>> Start Data provided

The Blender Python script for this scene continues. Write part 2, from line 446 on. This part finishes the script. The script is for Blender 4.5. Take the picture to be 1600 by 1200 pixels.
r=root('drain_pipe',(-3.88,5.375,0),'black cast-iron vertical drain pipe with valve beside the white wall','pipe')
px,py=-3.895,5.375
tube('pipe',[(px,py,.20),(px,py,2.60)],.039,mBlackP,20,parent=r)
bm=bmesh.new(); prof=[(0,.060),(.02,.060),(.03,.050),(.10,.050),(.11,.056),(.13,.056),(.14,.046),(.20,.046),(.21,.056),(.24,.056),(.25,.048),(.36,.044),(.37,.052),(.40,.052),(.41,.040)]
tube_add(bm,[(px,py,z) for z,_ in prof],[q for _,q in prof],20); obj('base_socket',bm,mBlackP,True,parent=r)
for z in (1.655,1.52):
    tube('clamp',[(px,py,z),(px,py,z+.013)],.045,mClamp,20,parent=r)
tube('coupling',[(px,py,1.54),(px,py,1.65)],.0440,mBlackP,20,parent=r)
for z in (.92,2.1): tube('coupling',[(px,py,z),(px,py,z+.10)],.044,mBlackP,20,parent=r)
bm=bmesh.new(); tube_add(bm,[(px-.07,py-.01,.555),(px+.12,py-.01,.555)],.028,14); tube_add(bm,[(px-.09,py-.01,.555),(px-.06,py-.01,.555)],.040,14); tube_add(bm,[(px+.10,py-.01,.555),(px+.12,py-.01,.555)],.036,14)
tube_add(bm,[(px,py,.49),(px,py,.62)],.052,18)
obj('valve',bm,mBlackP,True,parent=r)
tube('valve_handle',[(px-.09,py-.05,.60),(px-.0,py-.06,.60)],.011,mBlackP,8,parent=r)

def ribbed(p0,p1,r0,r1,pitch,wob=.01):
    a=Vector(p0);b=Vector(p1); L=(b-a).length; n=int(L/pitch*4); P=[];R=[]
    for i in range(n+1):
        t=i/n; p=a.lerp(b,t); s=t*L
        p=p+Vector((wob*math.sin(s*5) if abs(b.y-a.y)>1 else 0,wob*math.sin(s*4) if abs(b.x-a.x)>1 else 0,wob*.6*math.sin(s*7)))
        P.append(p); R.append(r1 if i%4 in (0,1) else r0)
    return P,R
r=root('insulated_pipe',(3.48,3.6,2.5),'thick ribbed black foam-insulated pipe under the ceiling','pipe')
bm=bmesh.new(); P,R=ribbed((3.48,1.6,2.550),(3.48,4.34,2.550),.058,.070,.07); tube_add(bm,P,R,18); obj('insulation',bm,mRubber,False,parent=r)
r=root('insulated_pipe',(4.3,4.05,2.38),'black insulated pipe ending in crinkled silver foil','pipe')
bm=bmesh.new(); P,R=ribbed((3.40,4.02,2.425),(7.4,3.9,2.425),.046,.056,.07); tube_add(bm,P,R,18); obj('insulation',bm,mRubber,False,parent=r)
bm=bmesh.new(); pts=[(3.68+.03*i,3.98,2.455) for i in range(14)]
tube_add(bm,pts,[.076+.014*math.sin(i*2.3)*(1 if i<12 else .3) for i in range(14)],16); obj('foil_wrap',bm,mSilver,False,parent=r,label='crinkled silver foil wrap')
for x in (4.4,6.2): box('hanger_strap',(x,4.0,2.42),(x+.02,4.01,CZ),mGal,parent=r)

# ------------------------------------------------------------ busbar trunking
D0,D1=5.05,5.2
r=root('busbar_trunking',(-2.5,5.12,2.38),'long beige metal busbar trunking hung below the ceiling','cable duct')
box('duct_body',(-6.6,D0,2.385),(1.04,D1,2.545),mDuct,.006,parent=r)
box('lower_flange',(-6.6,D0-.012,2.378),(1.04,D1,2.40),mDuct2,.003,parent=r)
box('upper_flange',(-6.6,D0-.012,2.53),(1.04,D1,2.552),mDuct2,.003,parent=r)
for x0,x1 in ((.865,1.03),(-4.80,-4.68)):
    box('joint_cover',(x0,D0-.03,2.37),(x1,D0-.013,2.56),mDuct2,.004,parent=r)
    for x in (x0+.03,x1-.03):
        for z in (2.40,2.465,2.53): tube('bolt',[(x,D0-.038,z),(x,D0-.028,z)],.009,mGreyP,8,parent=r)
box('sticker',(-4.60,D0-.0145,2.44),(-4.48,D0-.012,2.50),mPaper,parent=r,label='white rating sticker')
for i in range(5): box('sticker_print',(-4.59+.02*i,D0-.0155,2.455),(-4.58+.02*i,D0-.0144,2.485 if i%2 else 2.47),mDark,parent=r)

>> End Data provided

[Exercise instructions] Write down every line of the data exactly as it appears above.

[Output of the exercise]
The Blender Python script for this scene continues. Write part 2, from line 446 on. This part finishes the script. The script is for Blender 4.5. Take the picture to be 1600 by 1200 pixels.
r=root('drain_pipe',(-3.88,5.375,0),'black cast-iron vertical drain pipe with valve beside the white wall','pipe')
px,py=-3.895,5.375
tube('pipe',[(px,py,.20),(px,py,2.60)],.039,mBlackP,20,parent=r)
bm=bmesh.new(); prof=[(0,.060),(.02,.060),(.03,.050),(.10,.050),(.11,.056),(.13,.056),(.14,.046),(.20,.046),(.21,.056),(.24,.056),(.25,.048),(.36,.044),(.37,.052),(.40,.052),(.41,.040)]
tube_add(bm,[(px,py,z) for z,_ in prof],[q for _,q in prof],20); obj('base_socket',bm,mBlackP,True,parent=r)
for z in (1.655,1.52):
    tube('clamp',[(px,py,z),(px,py,z+.013)],.045,mClamp,20,parent=r)
tube('coupling',[(px,py,1.54),(px,py,1.65)],.0440,mBlackP,20,parent=r)
for z in (.92,2.1): tube('coupling',[(px,py,z),(px,py,z+.10)],.044,mBlackP,20,parent=r)
bm=bmesh.new(); tube_add(bm,[(px-.07,py-.01,.555),(px+.12,py-.01,.555)],.028,14); tube_add(bm,[(px-.09,py-.01,.555),(px-.06,py-.01,.555)],.040,14); tube_add(bm,[(px+.10,py-.01,.555),(px+.12,py-.01,.555)],.036,14)
tube_add(bm,[(px,py,.49),(px,py,.62)],.052,18)
obj('valve',bm,mBlackP,True,parent=r)
tube('valve_handle',[(px-.09,py-.05,.60),(px-.0,py-.06,.60)],.011,mBlackP,8,parent=r)

def ribbed(p0,p1,r0,r1,pitch,wob=.01):
    a=Vector(p0);b=Vector(p1); L=(b-a).length; n=int(L/pitch*4); P=[];R=[]
    for i in range(n+1):
        t=i/n; p=a.lerp(b,t); s=t*L
        p=p+Vector((wob*math.sin(s*5) if abs(b.y-a.y)>1 else 0,wob*math.sin(s*4) if abs(b.x-a.x)>1 else 0,wob*.6*math.sin(s*7)))
        P.append(p); R.append(r1 if i%4 in (0,1) else r0)
    return P,R
r=root('insulated_pipe',(3.48,3.6,2.5),'thick ribbed black foam-insulated pipe under the ceiling','pipe')
bm=bmesh.new(); P,R=ribbed((3.48,1.6,2.550),(3.48,4.34,2.550),.058,.070,.07); tube_add(bm,P,R,18); obj('insulation',bm,mRubber,False,parent=r)
r=root('insulated_pipe',(4.3,4.05,2.38),'black insulated pipe ending in crinkled silver foil','pipe')
bm=bmesh.new(); P,R=ribbed((3.40,4.02,2.425),(7.4,3.9,2.425),.046,.056,.07); tube_add(bm,P,R,18); obj('insulation',bm,mRubber,False,parent=r)
bm=bmesh.new(); pts=[(3.68+.03*i,3.98,2.455) for i in range(14)]
tube_add(bm,pts,[.076+.014*math.sin(i*2.3)*(1 if i<12 else .3) for i in range(14)],16); obj('foil_wrap',bm,mSilver,False,parent=r,label='crinkled silver foil wrap')
for x in (4.4,6.2): box('hanger_strap',(x,4.0,2.42),(x+.02,4.01,CZ),mGal,parent=r)

# ------------------------------------------------------------ busbar trunking
D0,D1=5.05,5.2
r=root('busbar_trunking',(-2.5,5.12,2.38),'long beige metal busbar trunking hung below the ceiling','cable duct')
box('duct_body',(-6.6,D0,2.385),(1.04,D1,2.545),mDuct,.006,parent=r)
box('lower_flange',(-6.6,D0-.012,2.378),(1.04,D1,2.40),mDuct2,.003,parent=r)
box('upper_flange',(-6.6,D0-.012,2.53),(1.04,D1,2.552),mDuct2,.003,parent=r)
for x0,x1 in ((.865,1.03),(-4.80,-4.68)):
    box('joint_cover',(x0,D0-.03,2.37),(x1,D0-.013,2.56),mDuct2,.004,parent=r)
    for x in (x0+.03,x1-.03):
        for z in (2.40,2.465,2.53): tube('bolt',[(x,D0-.038,z),(x,D0-.028,z)],.009,mGreyP,8,parent=r)
box('sticker',(-4.60,D0-.0145,2.44),(-4.48,D0-.012,2.50),mPaper,parent=r,label='white rating sticker')
for i in range(5): box('sticker_print',(-4.59+.02*i,D0-.0155,2.455),(-4.58+.02*i,D0-.0144,2.485 if i%2 else 2.47),mDark,parent=r)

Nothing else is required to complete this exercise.